A fé no Cristo resuscitado transforma a vida do cristão. A morte já não é mais o fim de todas as coisas. Ela é, antes, uma porta, uma passagem para uma realidade nova. O Cristo vivo garante a vida para sempre ( cf.  Jó 19,1.23-27; Rm 5, 5-11; Jo 6, 37-40). A morte será eliminada definitivamente em Cristo Jesus ( cf. Is 25, 6-9; Rm 8, 14-23; Mt 25, 31-46). A Igreja vive a esperança da glória em Cristo Jesus ( cf. Sb 3, 1-9; Ap 21, 1-7; Mt 5, 1-12).

Ao perpassar os textos bíblicos vemos que a morte do Cristo transforma-se num despertar para a vida eterna feliz em Deus.

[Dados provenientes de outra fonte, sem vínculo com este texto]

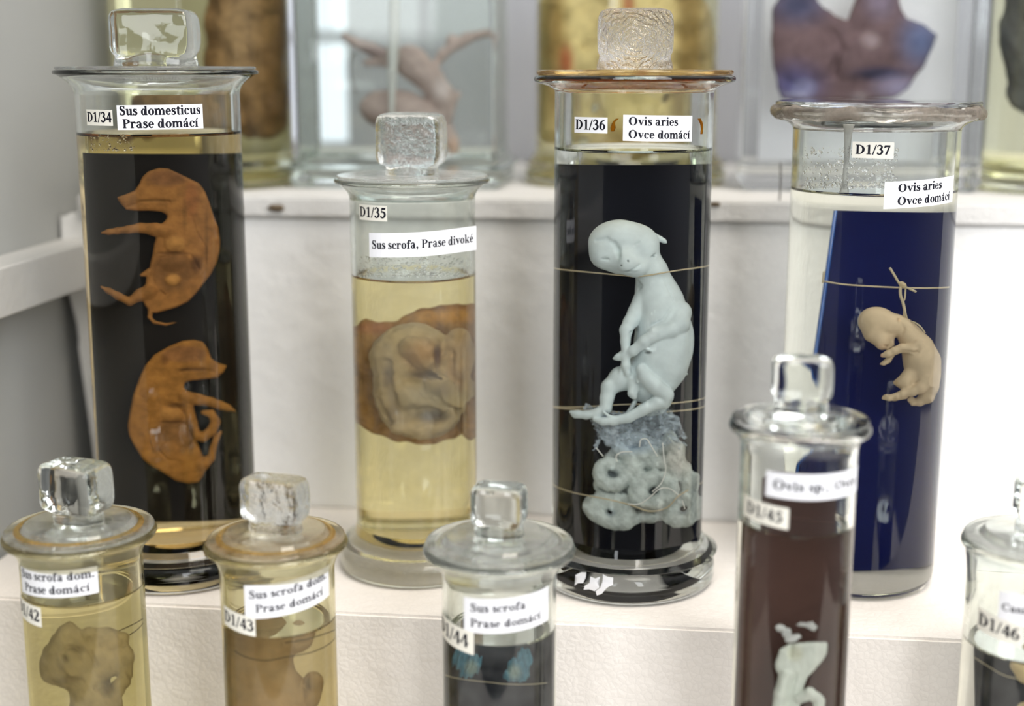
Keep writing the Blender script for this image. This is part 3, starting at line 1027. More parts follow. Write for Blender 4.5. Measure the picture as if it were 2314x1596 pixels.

Para quem acreditou em Deus e O serviu, a morte não é um salto no vazio, mas para os braços de Deus: é o encontro pessoal com Ele, para habitar com Ele no amor e na alegria da sua amizade. O cristão autêntico não teme, por isso, a morte; pelo contrário: considerando que, enquanto vivemos na terra “vivemos longe do Senhor” , repete São Paulo: “ desejamos sair deste corpo para habitar com o Senhor” (2Cor 5, 6.8). Não se trata de exaltar a morte, mas considerá-la como realmente é no projeto de Deus: o nascimento para a vida eterna.

Esta visão serena e otimista da morte fundamenta-se na fé em Cristo e na nossa pertença a Ele.

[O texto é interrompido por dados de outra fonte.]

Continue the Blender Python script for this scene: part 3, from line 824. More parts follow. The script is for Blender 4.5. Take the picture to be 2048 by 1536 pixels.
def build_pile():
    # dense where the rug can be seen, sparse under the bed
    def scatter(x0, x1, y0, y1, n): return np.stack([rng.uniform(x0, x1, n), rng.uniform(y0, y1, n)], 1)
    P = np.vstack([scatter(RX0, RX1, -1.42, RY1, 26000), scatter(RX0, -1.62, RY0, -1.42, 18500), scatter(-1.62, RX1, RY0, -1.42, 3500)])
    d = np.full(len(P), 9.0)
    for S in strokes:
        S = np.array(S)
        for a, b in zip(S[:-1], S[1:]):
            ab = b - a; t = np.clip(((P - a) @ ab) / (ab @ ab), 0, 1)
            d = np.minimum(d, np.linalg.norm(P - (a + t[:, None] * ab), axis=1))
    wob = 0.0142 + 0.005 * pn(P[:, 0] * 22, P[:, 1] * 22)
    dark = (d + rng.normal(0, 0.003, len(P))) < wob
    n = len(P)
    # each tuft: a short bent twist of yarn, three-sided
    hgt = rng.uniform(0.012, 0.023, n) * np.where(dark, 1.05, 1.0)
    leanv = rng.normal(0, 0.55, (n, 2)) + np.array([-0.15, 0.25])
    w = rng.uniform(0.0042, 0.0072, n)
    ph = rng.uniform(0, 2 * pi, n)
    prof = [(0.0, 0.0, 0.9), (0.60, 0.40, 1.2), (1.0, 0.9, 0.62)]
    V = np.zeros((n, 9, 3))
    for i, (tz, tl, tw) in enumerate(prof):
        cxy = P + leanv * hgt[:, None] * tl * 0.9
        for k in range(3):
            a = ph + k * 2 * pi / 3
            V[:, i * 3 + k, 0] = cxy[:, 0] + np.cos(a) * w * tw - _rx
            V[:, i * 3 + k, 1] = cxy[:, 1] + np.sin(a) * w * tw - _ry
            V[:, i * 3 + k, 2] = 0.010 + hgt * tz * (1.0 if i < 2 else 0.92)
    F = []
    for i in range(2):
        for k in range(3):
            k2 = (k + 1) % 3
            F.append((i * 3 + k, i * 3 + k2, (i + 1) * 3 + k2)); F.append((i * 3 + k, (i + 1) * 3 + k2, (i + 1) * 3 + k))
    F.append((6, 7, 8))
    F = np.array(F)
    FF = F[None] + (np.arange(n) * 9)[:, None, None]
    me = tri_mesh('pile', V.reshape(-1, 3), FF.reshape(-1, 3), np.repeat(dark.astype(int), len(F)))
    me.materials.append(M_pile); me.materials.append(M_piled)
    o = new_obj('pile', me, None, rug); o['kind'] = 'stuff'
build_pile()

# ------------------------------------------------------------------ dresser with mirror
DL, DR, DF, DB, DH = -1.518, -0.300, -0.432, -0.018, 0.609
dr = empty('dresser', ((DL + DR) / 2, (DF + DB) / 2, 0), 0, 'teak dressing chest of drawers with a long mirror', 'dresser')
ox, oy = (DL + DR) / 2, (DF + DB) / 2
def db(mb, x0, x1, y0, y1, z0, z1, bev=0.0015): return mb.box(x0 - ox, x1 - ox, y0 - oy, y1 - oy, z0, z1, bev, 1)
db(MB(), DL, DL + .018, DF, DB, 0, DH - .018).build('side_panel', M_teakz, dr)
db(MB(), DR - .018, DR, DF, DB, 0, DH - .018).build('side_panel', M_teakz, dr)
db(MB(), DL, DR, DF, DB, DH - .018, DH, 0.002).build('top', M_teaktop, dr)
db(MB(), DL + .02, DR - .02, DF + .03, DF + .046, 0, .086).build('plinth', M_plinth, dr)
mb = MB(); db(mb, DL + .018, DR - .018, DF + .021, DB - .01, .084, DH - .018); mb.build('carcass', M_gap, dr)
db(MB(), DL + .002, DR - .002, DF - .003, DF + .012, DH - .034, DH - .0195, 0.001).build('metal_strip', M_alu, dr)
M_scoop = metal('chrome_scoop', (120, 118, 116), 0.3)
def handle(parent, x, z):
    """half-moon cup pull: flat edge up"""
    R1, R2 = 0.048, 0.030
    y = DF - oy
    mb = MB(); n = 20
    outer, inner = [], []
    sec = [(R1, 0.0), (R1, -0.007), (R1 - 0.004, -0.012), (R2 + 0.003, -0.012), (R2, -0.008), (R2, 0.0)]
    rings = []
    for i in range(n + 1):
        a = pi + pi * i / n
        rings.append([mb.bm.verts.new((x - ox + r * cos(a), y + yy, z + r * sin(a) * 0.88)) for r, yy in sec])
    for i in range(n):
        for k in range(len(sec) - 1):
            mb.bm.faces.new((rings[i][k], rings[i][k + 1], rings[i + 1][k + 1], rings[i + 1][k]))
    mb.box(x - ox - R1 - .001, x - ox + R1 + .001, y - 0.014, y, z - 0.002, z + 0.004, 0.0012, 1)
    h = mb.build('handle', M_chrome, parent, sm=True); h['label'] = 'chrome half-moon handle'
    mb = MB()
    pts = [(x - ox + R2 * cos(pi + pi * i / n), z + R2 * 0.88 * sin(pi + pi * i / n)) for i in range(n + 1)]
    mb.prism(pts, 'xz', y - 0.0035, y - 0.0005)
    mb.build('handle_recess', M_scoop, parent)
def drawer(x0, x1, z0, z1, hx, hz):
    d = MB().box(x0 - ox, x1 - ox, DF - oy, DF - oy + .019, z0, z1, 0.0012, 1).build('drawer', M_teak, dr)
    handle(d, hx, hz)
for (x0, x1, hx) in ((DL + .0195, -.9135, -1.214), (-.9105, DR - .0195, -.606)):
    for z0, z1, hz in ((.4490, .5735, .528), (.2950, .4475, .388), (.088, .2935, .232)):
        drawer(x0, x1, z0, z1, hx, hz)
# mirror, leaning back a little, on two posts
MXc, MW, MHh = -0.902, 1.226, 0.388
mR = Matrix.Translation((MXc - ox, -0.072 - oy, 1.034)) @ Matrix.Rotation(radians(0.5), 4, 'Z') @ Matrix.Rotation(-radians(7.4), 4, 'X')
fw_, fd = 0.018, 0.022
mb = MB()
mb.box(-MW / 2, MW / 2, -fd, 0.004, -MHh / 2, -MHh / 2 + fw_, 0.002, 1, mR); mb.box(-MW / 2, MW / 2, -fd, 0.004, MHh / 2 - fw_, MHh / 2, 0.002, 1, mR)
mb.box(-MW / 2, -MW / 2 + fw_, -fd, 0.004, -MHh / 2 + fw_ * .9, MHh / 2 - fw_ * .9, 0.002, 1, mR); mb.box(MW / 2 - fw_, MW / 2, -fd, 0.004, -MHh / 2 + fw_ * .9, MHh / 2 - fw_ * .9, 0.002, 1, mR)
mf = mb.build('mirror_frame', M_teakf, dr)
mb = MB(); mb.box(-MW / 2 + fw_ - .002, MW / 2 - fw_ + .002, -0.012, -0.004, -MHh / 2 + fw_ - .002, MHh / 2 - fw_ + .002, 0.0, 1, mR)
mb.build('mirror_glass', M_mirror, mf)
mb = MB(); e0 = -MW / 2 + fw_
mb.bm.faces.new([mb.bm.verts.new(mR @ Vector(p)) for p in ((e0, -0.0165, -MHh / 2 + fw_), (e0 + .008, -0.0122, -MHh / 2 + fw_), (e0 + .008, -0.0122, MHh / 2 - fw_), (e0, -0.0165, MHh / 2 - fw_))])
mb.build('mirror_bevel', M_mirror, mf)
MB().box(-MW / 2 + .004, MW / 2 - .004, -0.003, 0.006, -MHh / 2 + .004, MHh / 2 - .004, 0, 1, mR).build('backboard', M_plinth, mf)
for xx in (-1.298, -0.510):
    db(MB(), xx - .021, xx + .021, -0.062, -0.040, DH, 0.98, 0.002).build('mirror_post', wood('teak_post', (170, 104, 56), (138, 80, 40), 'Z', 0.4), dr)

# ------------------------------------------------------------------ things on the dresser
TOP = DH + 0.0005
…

Todos os homens foram entregues a Cristo e Ele os redimiu com o preço do Seu sangue. Se aceitarem pertencer-Lhe e viverem na fé e na prática das boas obras, em conformidade com o Evangelho, podem ter a certeza de serem contados entre os “Seus” e, como tais, ninguém os poderá arrancar da Sua mão, nem sequer a morte. “Quer vivamos, quer morramos, pertencemos ao Senhor” ( Rm 14,8). Somos do Senhor porque nos redimiu e incorporou em Si, porque vivemos n’Ele e para Ele pela graça e pelo amor; se somos Seus na vida, continuaremos a sê-lo na morte. “ Ele transformará o nosso corpo mortal à imagem de seu corpo glorioso” ( Cânon III).

Sem a ressurreição, a mesma fé seria vã ( 1Cor 15,14) e nós não poderíamos fazer outra coisa, diante da morte, do que “ afligir-se como os outros que não tem esperança” ( 1Ts 4,3). Na leitura bíblica ( Jó 19,25-27), ouvimos a voz de Jó que dizia: “ Eu sei que o meu redentor está vivo e que, por último, se levantará sobre o pó; e depois que tiverem destruído esta minha pele, na minha carne verei a Deus. Aquele que eu vir será para mim, aquele que os meus olhos contemplarem não será um estranho”.  Depois de Cristo algo mudou para melhor: nós dizemos: Com minha carne- e não sem ela- verei o meu Deus.

Desde sempre a Igreja rezou pelos mortos ( Cf.2 Mac 12, 43-44).